Short task:
Without the pictures, write out all the lines below exactly as they appear.

# # # # #

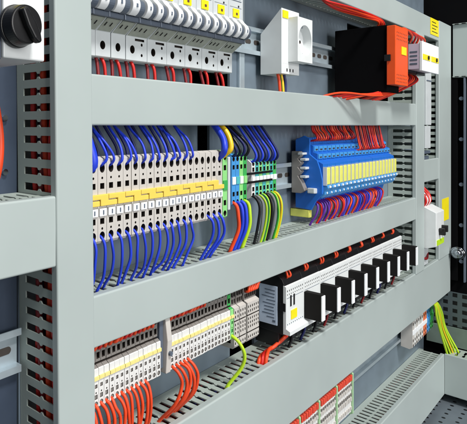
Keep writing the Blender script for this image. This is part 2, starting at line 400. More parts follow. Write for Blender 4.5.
# ------------------------------------------------------------------ breakers
def yz(pts): return pts
K = 1.09
def kx(x): return x*K
def breaker(x0, x1, wide):
    """module whose lever nose ends just behind the duct fronts; lower shoulder sits 25 mm deeper"""
    x0 *= K; x1 *= K
    root = thing('circuit_breaker', ((x0+x1)/2, .04, .061), '', 'circuit breaker', 'row of white circuit breakers')
    g = .0002; ys = .0270; yn = .0134
    prof = [(.0402, .066), (.0402, .165), (ys, .165), (ys, .1545), (yn, .1505), (yn, .0946), (yn+.0010, .0932), (ys, .0834), (ys, .0613), (ys+.002, .0605), (.0402, .0605)]
    b = MB().prism(prof, 'x', x0+g, x1-g).build('housing', ['breaker', 'hole', 'slate'], root)
    c = MB()
    hx = x0+.0093
    c.cyl((hx, .0714), 'y', .0033, ys-.003, ys+.009, 20, 1, sz=1.15)
    if wide:
        for z in (.0768, .0668): c.cyl((x0+.023, z), 'y', .0014, ys-.003, ys+.005, 12, 1)
        c.box(x0+.013, x0+.0267, ys-.003, ys+.003, .0799, .0820, 1)
    c.box(x0+.003, x1-.003, yn-.004, yn+.0012, .1319, .1326, 0)
    cut(b, c)
    bv = b.modifiers.new('bevel', 'BEVEL'); bv.width = .00035; bv.segments = 2; bv.limit_method = 'ANGLE'; bv.angle_limit = R(40)
    MB().prism([(yn+.0012, .0930), (yn+.0005, .0925), (ys-.0006, .0838), (ys-.0001, .0843)], 'x', x0+.0012, x1-.0012).build('underside_shade', 'undershade', root)  # thin panel coloured for the shade under the lever nose
    mz = MB()
    for q_ in range(3 if wide else 2): mz.prism([(yn+.0040, .0900), (yn+.0034, .0896), (yn+.0068, .0871), (yn+.0074, .0875)], 'x', x0+.004+q_*.007, x0+.0047+q_*.007)
    mz.build('printed_marks', 'ink', root)
    MB().box(x0+.0002, x1-.0002, yn-.0026, yn+.0006, .0928, .0977).build('lower_band', 'slate', root, bevel=.0005)
    k = 2 if wide else 1; wd = (x1-x0)/k
    for i in range(k):
        a = x0+wd*i
        mb = MB(); mb.box(a+.0008, a+wd-.0008, yn-.0013, yn+.0002, .0979, .1128)
        gd_ = mb.build('lever_guard', 'slate', root, bevel=.0003)
        mb = MB(); mb.cyl((yn-.0024, .1050), 'x', .0082, a+wd*.58, a+wd*.96, 28); mb.build('guard_rib', 'slate', gd_, bevel=.0003)
        tp = [(yn+.0005, .0988)]+[(yn-.0024+.0092*math.cos(R(q_)), .1058+.0092*math.sin(R(q_))) for q_ in range(-110, -216, -7)]+[(yn-.0060, .1150), (yn-.0035, .1187), (yn+.0005, .1197)]
        mb = MB(); mb.prism(tp, 'x', a+wd*.06, a+wd*.56)
        lv = mb.build('toggle_lever', ['paper'], root, bevel=.0006)
        MB().box(a+wd*.26, a+wd*.38, yn-.0118, yn-.0106, .1035, .1068).build('lever_mark', 'print', lv)
    for i in range(3): MB().box(x0+.004, x1-.004-.002*i, yn-.0004, yn+.0002, .1396+i*.0026, .1403+i*.0026).build('printed_line', 'print', root)
    if wide:
        tb = MB().box(x0+.0085, x0+.0215, yn-.0013, yn, .1208, .1307).build('test_button', 'ylabel', root, bevel=.0008)
        MB().box(x0+.0135, x0+.0170, yn-.0016, yn-.0012, .1236, .1262).build('button_mark', 'brown', tb)
        MB().box(x0+.0200, x0+.0217, yn-.0007, yn, .1330, .1350).build('indicator', 'ink', root)
    return root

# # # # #

Solution to this task:
Keep writing the Blender script for this image. This is part 2, starting at line 400. More parts follow. Write for Blender 4.5.
# ------------------------------------------------------------------ breakers
def yz(pts): return pts
K = 1.09
def kx(x): return x*K
def breaker(x0, x1, wide):
    """module whose lever nose ends just behind the duct fronts; lower shoulder sits 25 mm deeper"""
    x0 *= K; x1 *= K
    root = thing('circuit_breaker', ((x0+x1)/2, .04, .061), '', 'circuit breaker', 'row of white circuit breakers')
    g = .0002; ys = .0270; yn = .0134
    prof = [(.0402, .066), (.0402, .165), (ys, .165), (ys, .1545), (yn, .1505), (yn, .0946), (yn+.0010, .0932), (ys, .0834), (ys, .0613), (ys+.002, .0605), (.0402, .0605)]
    b = MB().prism(prof, 'x', x0+g, x1-g).build('housing', ['breaker', 'hole', 'slate'], root)
    c = MB()
    hx = x0+.0093
    c.cyl((hx, .0714), 'y', .0033, ys-.003, ys+.009, 20, 1, sz=1.15)
    if wide:
        for z in (.0768, .0668): c.cyl((x0+.023, z), 'y', .0014, ys-.003, ys+.005, 12, 1)
        c.box(x0+.013, x0+.0267, ys-.003, ys+.003, .0799, .0820, 1)
    c.box(x0+.003, x1-.003, yn-.004, yn+.0012, .1319, .1326, 0)
    cut(b, c)
    bv = b.modifiers.new('bevel', 'BEVEL'); bv.width = .00035; bv.segments = 2; bv.limit_method = 'ANGLE'; bv.angle_limit = R(40)
    MB().prism([(yn+.0012, .0930), (yn+.0005, .0925), (ys-.0006, .0838), (ys-.0001, .0843)], 'x', x0+.0012, x1-.0012).build('underside_shade', 'undershade', root)  # thin panel coloured for the shade under the lever nose
    mz = MB()
    for q_ in range(3 if wide else 2): mz.prism([(yn+.0040, .0900), (yn+.0034, .0896), (yn+.0068, .0871), (yn+.0074, .0875)], 'x', x0+.004+q_*.007, x0+.0047+q_*.007)
    mz.build('printed_marks', 'ink', root)
    MB().box(x0+.0002, x1-.0002, yn-.0026, yn+.0006, .0928, .0977).build('lower_band', 'slate', root, bevel=.0005)
    k = 2 if wide else 1; wd = (x1-x0)/k
    for i in range(k):
        a = x0+wd*i
        mb = MB(); mb.box(a+.0008, a+wd-.0008, yn-.0013, yn+.0002, .0979, .1128)
        gd_ = mb.build('lever_guard', 'slate', root, bevel=.0003)
        mb = MB(); mb.cyl((yn-.0024, .1050), 'x', .0082, a+wd*.58, a+wd*.96, 28); mb.build('guard_rib', 'slate', gd_, bevel=.0003)
        tp = [(yn+.0005, .0988)]+[(yn-.0024+.0092*math.cos(R(q_)), .1058+.0092*math.sin(R(q_))) for q_ in range(-110, -216, -7)]+[(yn-.0060, .1150), (yn-.0035, .1187), (yn+.0005, .1197)]
        mb = MB(); mb.prism(tp, 'x', a+wd*.06, a+wd*.56)
        lv = mb.build('toggle_lever', ['paper'], root, bevel=.0006)
        MB().box(a+wd*.26, a+wd*.38, yn-.0118, yn-.0106, .1035, .1068).build('lever_mark', 'print', lv)
    for i in range(3): MB().box(x0+.004, x1-.004-.002*i, yn-.0004, yn+.0002, .1396+i*.0026, .1403+i*.0026).build('printed_line', 'print', root)
    if wide:
        tb = MB().box(x0+.0085, x0+.0215, yn-.0013, yn, .1208, .1307).build('test_button', 'ylabel', root, bevel=.0008)
        MB().box(x0+.0135, x0+.0170, yn-.0016, yn-.0012, .1236, .1262).build('button_mark', 'brown', tb)
        MB().box(x0+.0200, x0+.0217, yn-.0007, yn, .1330, .1350).build('indicator', 'ink', root)
    return root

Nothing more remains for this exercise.